→ **TASK REQUIREMENTS**
Print the data that follows exactly.

→ **PROVIDED DATA**
....

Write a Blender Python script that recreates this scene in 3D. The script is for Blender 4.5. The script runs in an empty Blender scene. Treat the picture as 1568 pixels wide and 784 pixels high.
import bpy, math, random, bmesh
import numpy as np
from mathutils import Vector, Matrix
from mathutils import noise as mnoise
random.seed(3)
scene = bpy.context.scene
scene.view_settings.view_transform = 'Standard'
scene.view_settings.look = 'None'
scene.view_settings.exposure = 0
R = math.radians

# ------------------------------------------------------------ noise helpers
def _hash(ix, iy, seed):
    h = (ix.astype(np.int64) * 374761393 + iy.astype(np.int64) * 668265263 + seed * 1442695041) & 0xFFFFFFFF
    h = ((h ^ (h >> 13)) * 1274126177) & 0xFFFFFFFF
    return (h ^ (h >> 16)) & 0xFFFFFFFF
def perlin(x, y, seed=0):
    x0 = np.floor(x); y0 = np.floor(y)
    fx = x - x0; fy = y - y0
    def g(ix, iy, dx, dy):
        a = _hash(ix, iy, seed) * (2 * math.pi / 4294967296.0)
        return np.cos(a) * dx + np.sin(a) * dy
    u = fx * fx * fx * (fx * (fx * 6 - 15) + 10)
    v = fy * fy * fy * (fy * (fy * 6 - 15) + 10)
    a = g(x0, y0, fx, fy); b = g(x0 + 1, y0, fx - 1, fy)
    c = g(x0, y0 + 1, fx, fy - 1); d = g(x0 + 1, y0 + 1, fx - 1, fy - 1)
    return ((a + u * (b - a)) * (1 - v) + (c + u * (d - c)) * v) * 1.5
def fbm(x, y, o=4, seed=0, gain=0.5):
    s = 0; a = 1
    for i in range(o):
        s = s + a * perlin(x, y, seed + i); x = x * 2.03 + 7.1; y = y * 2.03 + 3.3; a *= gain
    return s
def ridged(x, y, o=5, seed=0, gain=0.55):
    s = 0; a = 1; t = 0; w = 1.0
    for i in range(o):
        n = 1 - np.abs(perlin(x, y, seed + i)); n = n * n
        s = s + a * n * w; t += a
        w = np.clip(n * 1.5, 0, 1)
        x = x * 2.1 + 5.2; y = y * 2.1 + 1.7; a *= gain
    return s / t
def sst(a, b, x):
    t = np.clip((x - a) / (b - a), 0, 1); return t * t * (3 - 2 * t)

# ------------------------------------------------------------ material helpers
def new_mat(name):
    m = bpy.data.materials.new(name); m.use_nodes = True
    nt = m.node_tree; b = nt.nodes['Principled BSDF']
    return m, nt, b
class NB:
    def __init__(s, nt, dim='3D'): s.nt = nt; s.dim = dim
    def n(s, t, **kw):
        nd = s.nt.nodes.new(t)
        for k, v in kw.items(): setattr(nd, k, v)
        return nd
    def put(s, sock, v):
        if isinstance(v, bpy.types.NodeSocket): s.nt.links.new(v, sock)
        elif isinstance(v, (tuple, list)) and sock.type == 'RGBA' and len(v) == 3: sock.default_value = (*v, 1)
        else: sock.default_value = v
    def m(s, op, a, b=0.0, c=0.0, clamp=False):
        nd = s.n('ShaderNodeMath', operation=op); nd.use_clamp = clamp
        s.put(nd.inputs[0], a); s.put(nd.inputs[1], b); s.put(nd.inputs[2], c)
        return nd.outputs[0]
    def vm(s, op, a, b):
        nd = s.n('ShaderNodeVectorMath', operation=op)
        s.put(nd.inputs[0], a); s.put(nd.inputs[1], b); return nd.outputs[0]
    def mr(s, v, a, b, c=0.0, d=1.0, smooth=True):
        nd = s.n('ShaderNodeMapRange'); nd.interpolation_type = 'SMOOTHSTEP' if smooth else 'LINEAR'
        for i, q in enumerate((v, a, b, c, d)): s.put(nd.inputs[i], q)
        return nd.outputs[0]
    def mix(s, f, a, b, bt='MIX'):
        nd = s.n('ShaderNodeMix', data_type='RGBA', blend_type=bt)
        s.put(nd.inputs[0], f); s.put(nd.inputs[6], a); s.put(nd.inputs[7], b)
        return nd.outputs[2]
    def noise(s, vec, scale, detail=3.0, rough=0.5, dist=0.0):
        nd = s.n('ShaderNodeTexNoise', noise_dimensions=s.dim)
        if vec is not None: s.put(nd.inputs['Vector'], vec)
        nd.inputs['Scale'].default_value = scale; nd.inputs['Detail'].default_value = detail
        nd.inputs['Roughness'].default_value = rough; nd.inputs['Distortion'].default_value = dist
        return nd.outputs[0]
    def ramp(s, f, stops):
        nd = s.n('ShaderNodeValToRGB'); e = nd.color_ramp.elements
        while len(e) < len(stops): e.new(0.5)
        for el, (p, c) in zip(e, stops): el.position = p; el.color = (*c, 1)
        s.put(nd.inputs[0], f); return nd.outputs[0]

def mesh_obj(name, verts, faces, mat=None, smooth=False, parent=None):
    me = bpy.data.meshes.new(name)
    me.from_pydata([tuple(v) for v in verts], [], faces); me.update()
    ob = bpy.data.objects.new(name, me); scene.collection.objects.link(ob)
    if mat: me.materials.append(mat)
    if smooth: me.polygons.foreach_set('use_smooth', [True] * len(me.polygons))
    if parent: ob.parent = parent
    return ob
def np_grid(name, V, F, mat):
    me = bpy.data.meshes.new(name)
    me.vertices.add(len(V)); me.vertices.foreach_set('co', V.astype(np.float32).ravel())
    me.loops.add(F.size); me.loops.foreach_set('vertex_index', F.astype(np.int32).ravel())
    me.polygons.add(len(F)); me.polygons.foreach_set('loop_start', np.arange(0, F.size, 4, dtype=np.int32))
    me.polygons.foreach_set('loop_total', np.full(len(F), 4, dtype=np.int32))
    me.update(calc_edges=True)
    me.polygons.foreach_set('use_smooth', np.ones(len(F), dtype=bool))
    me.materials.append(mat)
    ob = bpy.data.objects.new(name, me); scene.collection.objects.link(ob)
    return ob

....

→ **TASK RESULT**
Write a Blender Python script that recreates this scene in 3D. The script is for Blender 4.5. The script runs in an empty Blender scene. Treat the picture as 1568 pixels wide and 784 pixels high.
import bpy, math, random, bmesh
import numpy as np
from mathutils import Vector, Matrix
from mathutils import noise as mnoise
random.seed(3)
scene = bpy.context.scene
scene.view_settings.view_transform = 'Standard'
scene.view_settings.look = 'None'
scene.view_settings.exposure = 0
R = math.radians

# ------------------------------------------------------------ noise helpers
def _hash(ix, iy, seed):
    h = (ix.astype(np.int64) * 374761393 + iy.astype(np.int64) * 668265263 + seed * 1442695041) & 0xFFFFFFFF
    h = ((h ^ (h >> 13)) * 1274126177) & 0xFFFFFFFF
    return (h ^ (h >> 16)) & 0xFFFFFFFF
def perlin(x, y, seed=0):
    x0 = np.floor(x); y0 = np.floor(y)
    fx = x - x0; fy = y - y0
    def g(ix, iy, dx, dy):
        a = _hash(ix, iy, seed) * (2 * math.pi / 4294967296.0)
        return np.cos(a) * dx + np.sin(a) * dy
    u = fx * fx * fx * (fx * (fx * 6 - 15) + 10)
    v = fy * fy * fy * (fy * (fy * 6 - 15) + 10)
    a = g(x0, y0, fx, fy); b = g(x0 + 1, y0, fx - 1, fy)
    c = g(x0, y0 + 1, fx, fy - 1); d = g(x0 + 1, y0 + 1, fx - 1, fy - 1)
    return ((a + u * (b - a)) * (1 - v) + (c + u * (d - c)) * v) * 1.5
def fbm(x, y, o=4, seed=0, gain=0.5):
    s = 0; a = 1
    for i in range(o):
        s = s + a * perlin(x, y, seed + i); x = x * 2.03 + 7.1; y = y * 2.03 + 3.3; a *= gain
    return s
def ridged(x, y, o=5, seed=0, gain=0.55):
    s = 0; a = 1; t = 0; w = 1.0
    for i in range(o):
        n = 1 - np.abs(perlin(x, y, seed + i)); n = n * n
        s = s + a * n * w; t += a
        w = np.clip(n * 1.5, 0, 1)
        x = x * 2.1 + 5.2; y = y * 2.1 + 1.7; a *= gain
    return s / t
def sst(a, b, x):
    t = np.clip((x - a) / (b - a), 0, 1); return t * t * (3 - 2 * t)

# ------------------------------------------------------------ material helpers
def new_mat(name):
    m = bpy.data.materials.new(name); m.use_nodes = True
    nt = m.node_tree; b = nt.nodes['Principled BSDF']
    return m, nt, b
class NB:
    def __init__(s, nt, dim='3D'): s.nt = nt; s.dim = dim
    def n(s, t, **kw):
        nd = s.nt.nodes.new(t)
        for k, v in kw.items(): setattr(nd, k, v)
        return nd
    def put(s, sock, v):
        if isinstance(v, bpy.types.NodeSocket): s.nt.links.new(v, sock)
        elif isinstance(v, (tuple, list)) and sock.type == 'RGBA' and len(v) == 3: sock.default_value = (*v, 1)
        else: sock.default_value = v
    def m(s, op, a, b=0.0, c=0.0, clamp=False):
        nd = s.n('ShaderNodeMath', operation=op); nd.use_clamp = clamp
        s.put(nd.inputs[0], a); s.put(nd.inputs[1], b); s.put(nd.inputs[2], c)
        return nd.outputs[0]
    def vm(s, op, a, b):
        nd = s.n('ShaderNodeVectorMath', operation=op)
        s.put(nd.inputs[0], a); s.put(nd.inputs[1], b); return nd.outputs[0]
    def mr(s, v, a, b, c=0.0, d=1.0, smooth=True):
        nd = s.n('ShaderNodeMapRange'); nd.interpolation_type = 'SMOOTHSTEP' if smooth else 'LINEAR'
        for i, q in enumerate((v, a, b, c, d)): s.put(nd.inputs[i], q)
        return nd.outputs[0]
    def mix(s, f, a, b, bt='MIX'):
        nd = s.n('ShaderNodeMix', data_type='RGBA', blend_type=bt)
        s.put(nd.inputs[0], f); s.put(nd.inputs[6], a); s.put(nd.inputs[7], b)
        return nd.outputs[2]
    def noise(s, vec, scale, detail=3.0, rough=0.5, dist=0.0):
        nd = s.n('ShaderNodeTexNoise', noise_dimensions=s.dim)
        if vec is not None: s.put(nd.inputs['Vector'], vec)
        nd.inputs['Scale'].default_value = scale; nd.inputs['Detail'].default_value = detail
        nd.inputs['Roughness'].default_value = rough; nd.inputs['Distortion'].default_value = dist
        return nd.outputs[0]
    def ramp(s, f, stops):
        nd = s.n('ShaderNodeValToRGB'); e = nd.color_ramp.elements
        while len(e) < len(stops): e.new(0.5)
        for el, (p, c) in zip(e, stops): el.position = p; el.color = (*c, 1)
        s.put(nd.inputs[0], f); return nd.outputs[0]

def mesh_obj(name, verts, faces, mat=None, smooth=False, parent=None):
    me = bpy.data.meshes.new(name)
    me.from_pydata([tuple(v) for v in verts], [], faces); me.update()
    ob = bpy.data.objects.new(name, me); scene.collection.objects.link(ob)
    if mat: me.materials.append(mat)
    if smooth: me.polygons.foreach_set('use_smooth', [True] * len(me.polygons))
    if parent: ob.parent = parent
    return ob
def np_grid(name, V, F, mat):
    me = bpy.data.meshes.new(name)
    me.vertices.add(len(V)); me.vertices.foreach_set('co', V.astype(np.float32).ravel())
    me.loops.add(F.size); me.loops.foreach_set('vertex_index', F.astype(np.int32).ravel())
    me.polygons.add(len(F)); me.polygons.foreach_set('loop_start', np.arange(0, F.size, 4, dtype=np.int32))
    me.polygons.foreach_set('loop_total', np.full(len(F), 4, dtype=np.int32))
    me.update(calc_edges=True)
    me.polygons.foreach_set('use_smooth', np.ones(len(F), dtype=bool))
    me.materials.append(mat)
    ob = bpy.data.objects.new(name, me); scene.collection.objects.link(ob)
    return ob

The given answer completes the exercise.